The state also raised a free-speech issue, arguing that federal law doesn’t allow the government to collect information on political affiliations like voter registrations.

“No statute authorizes DOJ to maintain Americans’ full, unredacted voter registration records,” the state wrote.

The state argued its motion to dismiss in court in December, the first major legal test for the nationwide DOJ effort.

Several civil rights groups have also sought to intervene in the lawsuits, including in Rhode Island, where the state ACLU and Common Cause stepped in alongside the state government to fight efforts to hand over the state voter data.

Privacy and use concerns

Matt Germer, policy director for governance at the R Street Institute, said the dispute is “really a question of data privacy and federalism” rather than voter registration.

“This isn’t about whether we should maintain accurate voter rolls in this country. We should,” Germer said. “Instead, it is really the question of who has access to this data and whether the U.S. DOJ can compel states to share it.”

Torres and Germer both said that if the DOJ is successful in its effort it would create a high-value target for both criminal hackers and foreign governments.

“If there were to be a breach or misuse, that is a lot of incredibly valuable information and information voters would think is protected,” Germer said.
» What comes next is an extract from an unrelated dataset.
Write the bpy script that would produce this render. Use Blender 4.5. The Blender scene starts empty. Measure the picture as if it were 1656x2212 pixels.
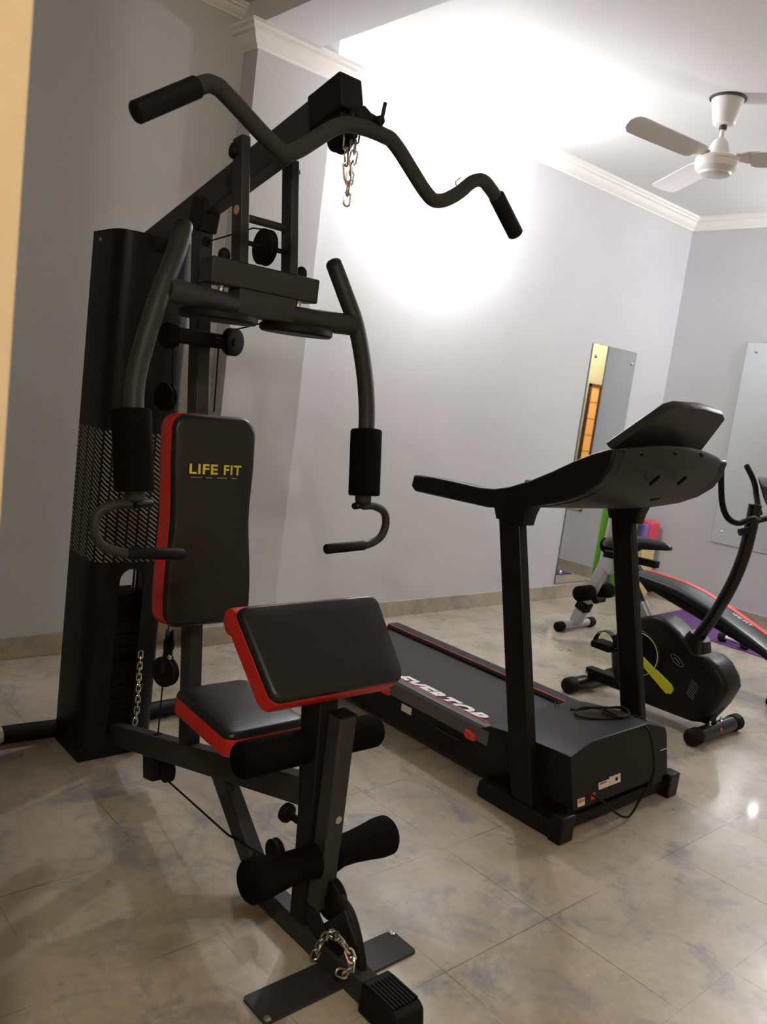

Torres also pointed out that the data may not be accurate enough to use for flagging ineligible voters. Names, birth dates and other information could be misspelled, duplicated or near-matches. Torres said something as simple as not updating the Social Security Administration on a new address could be enough to flag a false positive in the SAVE system.

“In that case, you could be denied your right to vote. You might have to jump through a lot of hoops to vote,” Torres said.

Germer said the partisan slant of the lawsuits — all the states sued are led by Democrats, except for New Hampshire and Georgia — “starts to feel like little more than a partisan exercise” and “the real merits of the case will be buried in sort of discussions about partisanship.”

Germer pointed out that in the past there were bipartisan efforts to have states work on voter registration maintenance together. Several states founded a voluntary program to help states compare voter data in the 2010s, known as the Electronic Registration Information Center, before several conservative states withdrew amid concerns about partisanship starting in 2022.

Rather than pursue litigation, Germer pointed out that the Trump administration could seek to have Congress update national voter registration laws.